I dati ci dicono che nell’ultima settimana (22-28 febbraio) sono stati effettuati 2,074 milioni di tamponi (tra antigenici e molecolari) su un totale di 678.881 casi individuando 116.124 nuovi positivi, pari al 17,1% dei casi testati: una percentuale abbondantemente superiore a quella considerata opportuna per effettuare politiche di “tracciamento” efficaci. Vale la pena di notare che nella settimana precedente (15-21 febbraio) i casi positivi rilevati erano stati decisamente di meno sia in termini assoluti (87.367) che di incidenza sui 629.977 casi testati pari al 13,9%.
Che la situazione stia peggiorando sembra, dunque, purtroppo abbastanza evidente. Per il momento la dinamica è contenuta, ma l’esperienza dovrebbe averci insegnato che più si va avanti più le dinamiche di crescita si accentuano e più è difficile porvi rimedio.
Il nuovo governo non ha cambiato il responsabile politico della sanità né, almeno per il momento, è intervenuto a modificare la struttura tecnico-scientifica di riferimento la quale sembra orientata a riproporre la tattica della risposta flessibile con alcuni inasprimenti. Le maggior parte delle discussioni pubbliche sulle singole misure restrittive settoriali appaiono francamente contraddittorie e strumentali (con i sostenitori della riapertura dei cinema che si indignano per le richieste di riapertura dei ristoranti e viceversa…).

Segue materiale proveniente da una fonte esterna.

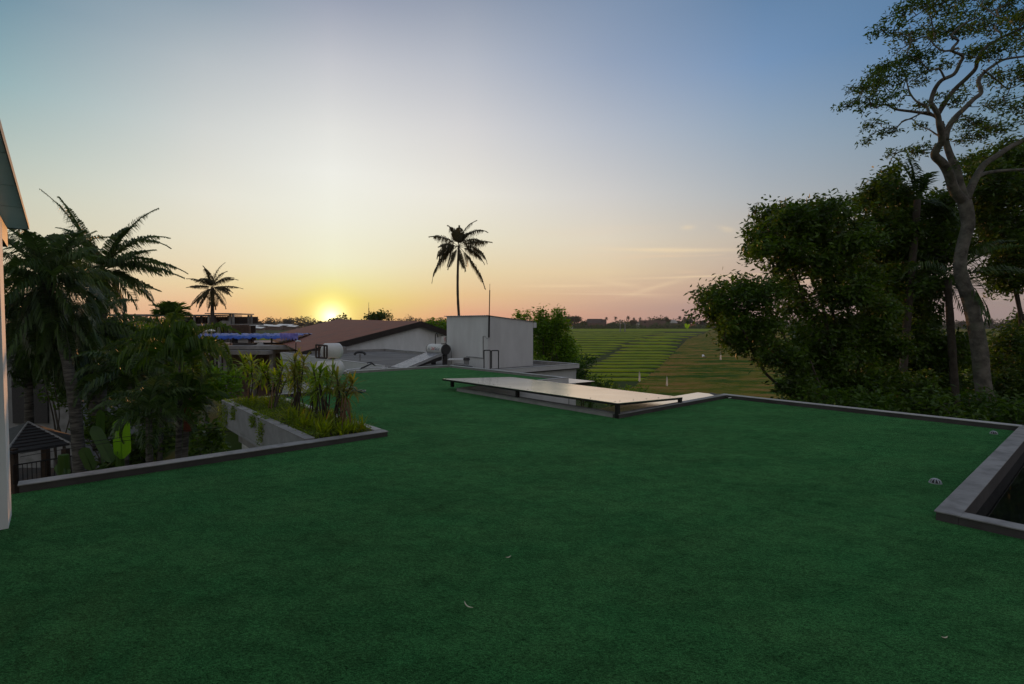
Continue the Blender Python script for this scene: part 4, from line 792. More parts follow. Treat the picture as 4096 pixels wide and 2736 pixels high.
# areca palms
def areca(lab, base, top, r_, n_, Lf, leaf, sd, sh=None, **k):
    g = dep(sd); cf = rcrown(n_, Lf, g, k.pop('elr', (0, 80)), k.pop('dr', (70, 130)), nl=k.pop('nl', 48), ll=k.pop('ll', .5)*1.15, lw=k.pop('lw', .055), hang=k.pop('hang', .6), vshape=.6)
    rt = palm('areca_palm', lab, base, top, r_, cf, leaf, M['palmbark'], sd)
    if sh:
        m_ = MB(); t = np.asarray(top, float); m_.tube([t-(0, 0, sh), t-(0, 0, sh*.5), t+(0, 0, .05)], [r_*1.9, r_*1.6, r_], 8); o = m_.build('crownshaft', M['redsheath'], rt)
    return rt
areca('slender palm with bright hanging fronds just left of the planter', P(708, 1990, 13.2), P(725, 1440, 13.2), .065, 16, 1.7, M['areca'], 61, 0, elr=(20, 85), dr=(120, 190), hang=.85, ll=.6)
areca('green palm crown in front of the unfinished building', P(640, 1850, 17), P(655, 1420, 17), .06, 15, 1.9, M['areca'], 62, 0, elr=(-10, 75), ll=.6, hang=.6)
areca('small feathery palm top silhouetted left of the distant coconut palm', P(690, 1650, 26), P(684, 1268, 26), .07, 11, 1.05, M['areca'], 63, 0, elr=(0, 75), dr=(60, 100), ll=.5, lw=.05, hang=.35)
areca('drooping low palm between the banana leaf and the slender palm', P(600, 1980, 12), P(595, 1650, 12), .07, 15, 1.15, M['palm'], 64, 0, elr=(-10, 75), dr=(90, 150), ll=.42, lw=.03, hang=.6)
areca('low palm with trailing fronds behind the drooping one', P(500, 1900, 15), P(520, 1500, 15), .07, 14, 1.7, M['palm'], 65, 0, elr=(-20, 65), ll=.5)
areca('reddish sheathed palm by the planter end', P(735, 1900, 12.8), P(752, 1600, 12.8), .06, 10, 1.1, M['shrub'], 66, .75, elr=(-5, 60), ll=.4)
# shrubs filling the garden
GL = [([(120, 1250, 90, 70), (250, 1300, 110, 80), (380, 1330, 110, 80), (300, 1420, 110, 70), (470, 1320, 80, 60), (150, 1380, 80, 60)], 25, 'dark broad tree mass behind the left palm crowns', 'leafdark'), ([(600, 1330, 110, 45), (520, 1400, 110, 55), (640, 1420, 110, 60)], 24, 'green shrubbery under the unfinished building at left', 'bush'), ([(800, 1500, 90, 55), (880, 1540, 90, 55), (760, 1590, 80, 50)], 21, 'leafy green bush behind the far end of the planter', 'bush'),
      ([(420, 1500, 120, 70), (300, 1560, 110, 60), (520, 1560, 100, 70)], 23, 'dark bush behind the palm trunks', 'leafdark'), ([(560, 1480, 100, 70), (660, 1550, 90, 70), (600, 1650, 90, 70)], 19, 'dark bush behind the drooping low palm', 'leafdark'),
      ([(160, 1480, 60, 60), (230, 1420, 80, 60), (300, 1450, 80, 60)], 22, 'dark bush left of the palm trunks', 'leafdark'), ([(420, 1700, 90, 70), (560, 1800, 90, 70), (650, 1750, 80, 70), (480, 1850, 120, 50)], 17, 'dark undergrowth below the banana leaves', 'leafdark'), ([(760, 1700, 60, 60), (800, 1780, 60, 40), (860, 1740, 50, 50)], 15, 'dark undergrowth under the planter wall', 'leafdark')]
for i, (ls, d_, lb, lf) in enumerate(GL): shrub(ls, d_, lb, 70+i, lf, .24, .10, 62, 24)
# banana plants
def banana(name_l, base, lvs, sd):
    mt_ = M['banana' if sd in (1, 9) else 'banana2']
    rt = thing('banana_plant', name_l, 'banana plant', base); base = np.asarray(base, float)
    m_ = MB(); m_.tube([base, base+(0, 0, 1.2)], [.13, .08], 8); m_.build('stem', M['shrub'], rt)
    for (tip, tipw, start, facing, bend) in lvs:
        s_, t_ = np.asarray(start, float), np.asarray(tip, float); ax_ = t_-s_; Lf = np.linalg.norm(ax_); ax_ = ax_/Lf
        sd_ = np.asarray(facing, float); sd_ = unit(sd_-ax_*np.dot(sd_, ax_)); nn = np.cross(ax_, sd_)
        ts = np.linspace(0, 1, 16); wd = tipw*np.clip(np.minimum(ts*5+.25, ((1-ts)*7)**.5), 0, 1)
        V_ = np.array([[s_+ax_*Lf*t+sd_*w_*c+nn*(abs(c)*.18*w_+bend*t*t*Lf) for c in (-1, -.6, -.25, 0, .25, .6, 1)] for t, w_ in zip(ts, wd)])
        m_ = MB(); m_.grid(V_); m_.build('leaf', mt_, rt, smooth=True)
        m_ = MB(); m_.tube([base+(0, 0, 1.1), (base+(0, 0, 1.1)+s_)/2, s_], .02, 5, cap=False); m_.tube(V_[:, 3]+nn*.006, np.linspace(.016, .004, 16), 5, cap=False); m_.build('midrib', mt_, rt)
    return rt
BD = 12.6
banana('banana plant holding up one bright yellow green leaf', P(485, 2000, BD), [(P(480, 1672, BD), .20, P(487, 1835, BD-.1), (1, .1, 0), .0)], 1)
banana('banana plant with dark torn leaves left of the bright leaf', P(420, 2050, BD+.4), [(P(370, 1700, BD+.4), .13, P(450, 1850, BD), (.8, .4, 0), .02), (P(330, 1790, BD), .12, P(370, 1880, BD), (.7, .5, .2), .0), (P(405, 1640, BD+1), .1, P(400, 1800, BD+1), (.5, .8, 0), .02)], 2)
banana('young banana plant with one small leaf just over the left curb', P(262, 2080, 9.5), [(P(232, 1852, 9.5), .10, P(262, 1905, 9.4), (.8, .3, .3), .0)], 3)
# cables across the garden
wr = thing('overhead_cable', 'pair of thin dark cables sagging across the banana leaf', 'cable', P(480, 1760, 10.5))
for dy in (0, 13):
    m = MB(); t = np.linspace(0, 1, 14); m.tube([P(80+x*900, 1815-x*110+dy*(1+x*.3)+40*4*(x*x-x)*.4, 10.3+x*3) for x in t], .006, 4); m.build('cable', M['black'], wr)
# garden pavilion
pv = thing('garden_pavilion', 'low open pavilion with grey tiled hip roof and dark railing', 'pavilion', P(150, 1900, 15))
def PV(px, py, d): return P(px, py, d)
rd = PV(112, 1688, 17.5); f0, f1 = PV(20, 1812, 14.6), PV(278, 1772, 16.2); bk = PV(330, 1752, 19.5); lf_ = PV(-120, 1770, 17.5)
m = MB(); m.add([rd, f0, f1, bk, lf_, f0+(0, 0, -.07), f1+(0, 0, -.07)], [(0, 1, 2), (0, 2, 3), (0, 4, 1), (1, 5, 6, 2)])
pr = m.build('roof', M['tilegrey'], pv)
m = MB()
for k in range(1, 9):
    t = k/9; a, b2 = rd+(f0-rd)*t, rd+(f1-rd)*t; m.tube([a+(0, 0, .012), b2+(0, 0, .012)], .016, 4)
m.build('tile_course', M['fascia'], pr)
m = MB(); m.tube([rd, f1], .035, 6); m.tube([rd, f0], .035, 6); m.build('ridge', M['curb'], pr)
for px, d_ in ((182, 15.6), (262, 15.9), (52, 14.9)):
    m = MB(); c_ = PV(px, 1795, d_); m.box(c_+(-.075, -.075, -2.2), c_+(.075, .075, 0)); m.build('post', M['wood'], pv)
m = MB(); a, b2 = PV(52, 1862, 14.7), PV(300, 1822, 15.9); m.tube([a, b2], .02, 4)
for k in range(15): q = a+(b2-a)*k/14; m.tube([q, q-(0, 0, .55)], .013, 4)
m.build('railing', M['black'], pv)
m = MB(); m.box(PV(40, 1960, 16)-(2, 0, .2), PV(320, 1960, 16)+(0, 2.5, 0)); m.build('deck', M['wood'], pv)
# pale house behind the left palms
lhs = thing('garden_house', 'pale walled house with dark roof edge behind the left palms', 'house', P(130, 1500, 27))
m = MB(); m.box((-30, 27, GZ), (P(300, 1400, 27)[0], 34, P(100, 1385, 27)[2])); m.build('wall', M['planterw'], lhs)
m = MB(); m.box((-30.5, 26.6, P(100, 1370, 27)[2]), (P(330, 1400, 27)[0], 34.5, P(100, 1352, 27)[2])); m.build('roof', M['fascia'], lhs)
m = MB(); c_ = P(118, 1600, 26.9); m.box((c_[0]-.9, 26.9, c_[2]-1.2), (c_[0]+.9, 26.98, c_[2]+1)); m.build('window', M['dgrey'], lhs)
rdr = thing('tiled_house', 'small patch of red tiled roof glimpsed through the left palms', 'house', P(90, 1320, 40))
m = MB(); a = P(20, 1345, 40); m.prism([a, a+(3, 0, 0), a+(2.6, 1, 1), a+(.5, 1, 1)], (0, 3, 0)); m.build('roof', M['redroof'], rdr)
m = MB(); m.box((a[0]+.1, 40.2, GZ), (a[0]+2.9, 43, a[2]-.02)); m.build('wall', M['white'], rdr)

# ================================================================ PLANTER PLANTS
def strap(mb, base, azi, el, Ls, wd, droop, k=6, g=rng):
    e = el; p = np.asarray(base, float); pts = [p]
    for i in range(k-1):
        p = p+np.array([math.cos(e)*math.sin(azi), math.cos(e)*math.cos(azi), math.sin(e)])*Ls/(k-1); pts.append(p); e -= droop/(k-1)*(.4+1.2*i/k)
    pts = np.array(pts); sd_ = np.array([math.cos(azi), -math.sin(azi), 0]); ts = np.linspace(0, 1, k); wv = wd*.5*np.sin(np.clip(ts*.86+.14, 0, 1)*math.pi)**.6; wv[-1] = wd*.03
    mb.grid(np.stack([pts-sd_*wv[:, None], pts-np.array([0, 0, 1])*(wv*.35)[:, None], pts+sd_*wv[:, None]], 1))
def dracaena(lab, base, H_, sd, leaf='drac', heads=4, stake=3, Ls=.26, spread=.13):
    g = dep(sd); rt = thing('cordyline', lab, 'potted plant' if False else 'plant', base, 'strap leaved shrubs in the planter'); base = np.asarray(base, float)
    ms = MB(); mf = MB()
    for h_ in range(max(3, heads-1)):
        top = base+np.array([g.normal(0, spread), g.normal(0, spread*.8), H_*g.uniform(.62, 1.0) if h_ else H_*.93]); b0_ = base+np.array([g.normal(0, .035), g.normal(0, .035), 0])
        p = [b0_, b0_+(top-b0_)*.35+g.normal(0, .015, 3), b0_+(top-b0_)*.7+g.normal(0, .02, 3), top]; ms.tube(p, [.014, .013, .011, .010], 6)
        n_ = int(26+g.integers(0, 10))
        for i in range(n_):
            t = i/n_; c_ = top-np.array([0, 0, .17*(1-t)]); strap(mf, c_, g.uniform(0, 6.28), R(-25+95*t**1.5+g.uniform(-12, 12)), Ls*g.uniform(.75, 1.15), .034*g.uniform(.8, 1.2), R(g.uniform(25, 95)*(1.3-t)), g=g)
    ms.build('stem', M['darkbark'], rt); mf.build('foliage', M[leaf], rt)
    for s_ in range(stake):
        m_ = MB(); a = g.uniform(0, 6.28); bb = base+np.array([math.cos(a)*.13, math.sin(a)*.11, -.05]); m_.tube([bb, base+np.array([g.normal(0, .02), g.normal(0, .02), .42+g.uniform(-.08, .1)])], .008, 5); m_.build('stake', M['drybrown'] if g.uniform() > .5 else M['wood'], rt)
    return rt
PLT = [(2.9, 11.35, .92, 'far end clump, tall bright fan of leaves by the trough end', 'drac', 5), (3.15, 10.75, .80, 'second clump from the far end, leaning pale leaves', 'drac', 4), (3.0, 10.2, .88, 'third clump from the far end with open star shaped head', 'drac', 4),
       (3.2, 9.6, .86, 'fourth clump from the far end, dense and dark', 'drac', 5), (3.1, 9.15, 1.06, 'tallest clump in the middle with thin yellowish top', 'dracy', 4), (3.2, 8.75, .72, 'low drooping clump in the middle of the row', 'drac', 4),
       (3.18, 8.2, .90, 'dense clump on many stakes, third from the near end', 'drac', 6), (3.25, 7.85, .86, 'wilting yellow and brown clump beside the white drums', 'dracy', 5)]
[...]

Io credo che la questione vera sia la stessa di due mesi fa, ma che -viste le ultime evoluzioni- si pone in termini più drammatici e urgenti e cioè la valutazione oggettiva della proposta di alcuni epidemiologi (e non solo) di procedere ad un lock down generalizzato, programmato e temporalmente limitato (si parla di un paio di settimane), che è l’unico strumento di cui al momento disponiamo per cercare di evitare che la pressione sui sistemi di test, tracciamento e trattamento vada fuori controllo determinando la necessità, tra poche settimane, di interventi ancora più drastici e prolungati.
Gli impatti economici e sociali di una simile scelta sono elevati, ma gli impatti economici e sociali del non farla rischiano di essere molto più drammatici.